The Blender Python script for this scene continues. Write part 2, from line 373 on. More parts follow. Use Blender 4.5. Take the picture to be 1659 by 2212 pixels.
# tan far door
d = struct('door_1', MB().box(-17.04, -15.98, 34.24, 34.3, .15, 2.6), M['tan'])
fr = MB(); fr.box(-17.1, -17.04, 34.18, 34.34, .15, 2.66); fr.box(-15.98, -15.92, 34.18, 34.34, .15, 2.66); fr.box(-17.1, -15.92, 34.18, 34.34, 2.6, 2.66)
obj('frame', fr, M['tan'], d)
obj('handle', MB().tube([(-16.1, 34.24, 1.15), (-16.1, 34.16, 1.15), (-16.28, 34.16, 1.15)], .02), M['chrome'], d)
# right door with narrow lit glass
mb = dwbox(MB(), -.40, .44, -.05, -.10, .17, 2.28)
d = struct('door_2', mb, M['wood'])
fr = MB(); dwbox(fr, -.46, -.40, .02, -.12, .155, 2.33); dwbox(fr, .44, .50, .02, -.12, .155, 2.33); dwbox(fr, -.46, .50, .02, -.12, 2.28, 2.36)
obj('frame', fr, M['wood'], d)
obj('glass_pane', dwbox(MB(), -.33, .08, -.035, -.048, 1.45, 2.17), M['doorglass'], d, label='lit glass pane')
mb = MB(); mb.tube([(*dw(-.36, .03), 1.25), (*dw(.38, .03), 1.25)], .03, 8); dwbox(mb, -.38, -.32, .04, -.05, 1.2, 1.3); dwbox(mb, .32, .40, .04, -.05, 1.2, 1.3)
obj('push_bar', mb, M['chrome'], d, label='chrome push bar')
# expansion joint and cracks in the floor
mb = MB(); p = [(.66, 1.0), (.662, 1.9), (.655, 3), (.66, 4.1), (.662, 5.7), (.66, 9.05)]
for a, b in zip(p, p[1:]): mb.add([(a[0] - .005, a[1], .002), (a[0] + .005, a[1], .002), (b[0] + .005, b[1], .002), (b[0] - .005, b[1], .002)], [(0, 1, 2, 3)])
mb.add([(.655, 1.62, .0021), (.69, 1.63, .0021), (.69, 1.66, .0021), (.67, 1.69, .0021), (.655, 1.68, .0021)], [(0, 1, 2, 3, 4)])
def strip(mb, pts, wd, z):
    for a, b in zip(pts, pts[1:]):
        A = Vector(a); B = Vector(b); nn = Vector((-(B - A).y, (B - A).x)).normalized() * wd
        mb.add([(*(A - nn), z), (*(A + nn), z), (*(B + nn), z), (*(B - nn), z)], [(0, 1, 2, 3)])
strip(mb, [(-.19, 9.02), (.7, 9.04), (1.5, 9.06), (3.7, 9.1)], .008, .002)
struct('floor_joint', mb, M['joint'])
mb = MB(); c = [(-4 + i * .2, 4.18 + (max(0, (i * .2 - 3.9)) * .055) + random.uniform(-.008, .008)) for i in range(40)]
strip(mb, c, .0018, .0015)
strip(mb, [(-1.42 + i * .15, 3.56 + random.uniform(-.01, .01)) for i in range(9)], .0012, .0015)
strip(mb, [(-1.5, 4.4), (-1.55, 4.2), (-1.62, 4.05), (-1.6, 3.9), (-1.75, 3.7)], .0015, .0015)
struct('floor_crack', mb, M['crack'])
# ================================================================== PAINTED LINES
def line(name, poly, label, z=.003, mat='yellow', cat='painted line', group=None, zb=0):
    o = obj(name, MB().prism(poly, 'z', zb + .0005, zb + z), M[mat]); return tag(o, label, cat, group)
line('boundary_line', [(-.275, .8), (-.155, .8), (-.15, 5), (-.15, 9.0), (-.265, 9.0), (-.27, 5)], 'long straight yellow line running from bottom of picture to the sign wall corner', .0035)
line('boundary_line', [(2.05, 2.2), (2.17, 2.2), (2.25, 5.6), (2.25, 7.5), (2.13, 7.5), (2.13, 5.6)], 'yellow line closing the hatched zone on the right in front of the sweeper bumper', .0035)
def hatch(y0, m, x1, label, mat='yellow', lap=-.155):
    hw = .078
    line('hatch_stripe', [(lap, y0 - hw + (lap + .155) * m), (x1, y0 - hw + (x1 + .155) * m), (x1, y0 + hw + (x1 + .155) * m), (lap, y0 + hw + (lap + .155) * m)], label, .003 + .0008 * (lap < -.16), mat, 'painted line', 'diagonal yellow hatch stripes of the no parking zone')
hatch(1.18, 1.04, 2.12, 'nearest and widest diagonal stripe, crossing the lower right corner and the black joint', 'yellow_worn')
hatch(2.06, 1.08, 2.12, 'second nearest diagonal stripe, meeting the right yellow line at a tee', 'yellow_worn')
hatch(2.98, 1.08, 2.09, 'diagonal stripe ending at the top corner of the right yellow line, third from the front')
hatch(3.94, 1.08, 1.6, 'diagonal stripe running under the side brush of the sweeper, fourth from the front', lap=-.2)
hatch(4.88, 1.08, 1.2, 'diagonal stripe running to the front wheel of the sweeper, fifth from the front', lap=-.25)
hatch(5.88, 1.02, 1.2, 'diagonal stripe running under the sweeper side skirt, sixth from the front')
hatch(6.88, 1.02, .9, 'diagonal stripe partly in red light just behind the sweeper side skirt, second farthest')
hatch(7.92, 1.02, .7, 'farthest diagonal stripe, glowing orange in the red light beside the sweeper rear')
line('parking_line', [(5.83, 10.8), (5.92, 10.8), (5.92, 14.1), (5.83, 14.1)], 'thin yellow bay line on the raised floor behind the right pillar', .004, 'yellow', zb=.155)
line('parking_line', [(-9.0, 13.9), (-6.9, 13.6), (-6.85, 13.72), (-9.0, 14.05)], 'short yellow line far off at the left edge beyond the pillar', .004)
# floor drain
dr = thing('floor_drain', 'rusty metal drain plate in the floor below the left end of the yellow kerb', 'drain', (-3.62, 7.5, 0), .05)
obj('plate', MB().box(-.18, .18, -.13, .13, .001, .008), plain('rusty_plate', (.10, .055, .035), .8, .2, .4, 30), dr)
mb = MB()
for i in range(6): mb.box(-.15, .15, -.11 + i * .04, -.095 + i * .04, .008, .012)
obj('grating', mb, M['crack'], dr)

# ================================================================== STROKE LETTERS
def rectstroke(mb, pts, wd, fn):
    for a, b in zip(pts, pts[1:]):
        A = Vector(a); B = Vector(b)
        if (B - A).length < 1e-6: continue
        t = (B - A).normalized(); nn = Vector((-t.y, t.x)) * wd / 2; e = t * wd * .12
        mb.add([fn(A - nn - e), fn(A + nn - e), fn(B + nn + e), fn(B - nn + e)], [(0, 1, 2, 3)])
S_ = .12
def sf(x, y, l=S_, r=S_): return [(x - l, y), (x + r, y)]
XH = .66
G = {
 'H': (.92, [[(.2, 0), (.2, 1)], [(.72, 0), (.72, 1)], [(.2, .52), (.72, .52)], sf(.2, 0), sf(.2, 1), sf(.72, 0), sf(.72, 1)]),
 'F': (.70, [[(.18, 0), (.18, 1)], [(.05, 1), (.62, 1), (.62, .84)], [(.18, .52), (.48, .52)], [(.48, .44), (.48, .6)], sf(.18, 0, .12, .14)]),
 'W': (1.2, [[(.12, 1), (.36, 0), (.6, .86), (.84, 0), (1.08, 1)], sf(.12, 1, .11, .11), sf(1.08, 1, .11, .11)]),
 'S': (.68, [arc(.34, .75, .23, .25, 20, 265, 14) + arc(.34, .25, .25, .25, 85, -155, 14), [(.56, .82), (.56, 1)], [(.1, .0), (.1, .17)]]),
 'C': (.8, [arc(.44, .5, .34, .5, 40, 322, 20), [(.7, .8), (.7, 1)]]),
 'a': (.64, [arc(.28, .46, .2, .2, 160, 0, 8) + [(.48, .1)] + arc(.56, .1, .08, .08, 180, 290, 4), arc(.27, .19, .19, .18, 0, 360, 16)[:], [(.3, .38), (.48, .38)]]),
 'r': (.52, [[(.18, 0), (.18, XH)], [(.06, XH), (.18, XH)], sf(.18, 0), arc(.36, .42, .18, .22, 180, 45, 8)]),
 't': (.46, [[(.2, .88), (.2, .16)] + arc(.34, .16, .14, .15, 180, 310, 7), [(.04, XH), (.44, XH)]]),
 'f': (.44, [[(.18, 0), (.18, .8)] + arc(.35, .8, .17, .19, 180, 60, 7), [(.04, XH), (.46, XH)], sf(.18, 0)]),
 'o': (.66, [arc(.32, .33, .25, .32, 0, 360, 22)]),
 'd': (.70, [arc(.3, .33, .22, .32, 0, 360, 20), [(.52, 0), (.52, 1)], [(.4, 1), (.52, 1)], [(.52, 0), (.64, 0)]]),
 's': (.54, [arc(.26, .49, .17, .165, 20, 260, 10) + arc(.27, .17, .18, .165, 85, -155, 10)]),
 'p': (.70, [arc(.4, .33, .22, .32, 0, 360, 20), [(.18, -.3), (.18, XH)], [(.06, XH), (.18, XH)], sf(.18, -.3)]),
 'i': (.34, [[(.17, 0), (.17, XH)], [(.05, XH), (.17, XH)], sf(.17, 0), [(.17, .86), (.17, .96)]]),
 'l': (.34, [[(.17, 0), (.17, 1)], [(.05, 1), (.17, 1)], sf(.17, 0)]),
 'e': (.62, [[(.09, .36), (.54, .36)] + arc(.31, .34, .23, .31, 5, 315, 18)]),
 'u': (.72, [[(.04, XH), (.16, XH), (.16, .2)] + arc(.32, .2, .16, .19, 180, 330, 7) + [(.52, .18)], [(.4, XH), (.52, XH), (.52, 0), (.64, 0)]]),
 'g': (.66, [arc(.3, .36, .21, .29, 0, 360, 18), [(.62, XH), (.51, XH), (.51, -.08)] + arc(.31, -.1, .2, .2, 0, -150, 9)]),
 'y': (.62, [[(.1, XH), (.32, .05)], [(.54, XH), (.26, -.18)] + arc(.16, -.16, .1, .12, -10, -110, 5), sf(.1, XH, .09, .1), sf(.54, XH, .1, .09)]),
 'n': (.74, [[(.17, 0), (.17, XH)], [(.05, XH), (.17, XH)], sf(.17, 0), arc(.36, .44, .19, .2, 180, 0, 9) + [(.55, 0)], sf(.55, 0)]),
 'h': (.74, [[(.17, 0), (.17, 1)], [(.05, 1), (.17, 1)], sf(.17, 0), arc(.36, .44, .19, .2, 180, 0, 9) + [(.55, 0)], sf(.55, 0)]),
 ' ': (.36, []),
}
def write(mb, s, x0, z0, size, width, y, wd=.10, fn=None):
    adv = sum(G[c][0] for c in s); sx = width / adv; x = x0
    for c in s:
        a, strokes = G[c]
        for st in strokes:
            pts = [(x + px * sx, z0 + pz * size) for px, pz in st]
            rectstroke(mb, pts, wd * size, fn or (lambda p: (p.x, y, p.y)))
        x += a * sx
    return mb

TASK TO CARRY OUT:
Scan the listing above. Gather each line that contains the word "from".

CORRECT RESPONSE:
The Blender Python script for this scene continues. Write part 2, from line 373 on. More parts follow. Use Blender 4.5. Take the picture to be 1659 by 2212 pixels.
line('boundary_line', [(-.275, .8), (-.155, .8), (-.15, 5), (-.15, 9.0), (-.265, 9.0), (-.27, 5)], 'long straight yellow line running from bottom of picture to the sign wall corner', .0035)
hatch(2.98, 1.08, 2.09, 'diagonal stripe ending at the top corner of the right yellow line, third from the front')
hatch(3.94, 1.08, 1.6, 'diagonal stripe running under the side brush of the sweeper, fourth from the front', lap=-.2)
hatch(4.88, 1.08, 1.2, 'diagonal stripe running to the front wheel of the sweeper, fifth from the front', lap=-.25)
hatch(5.88, 1.02, 1.2, 'diagonal stripe running under the sweeper side skirt, sixth from the front')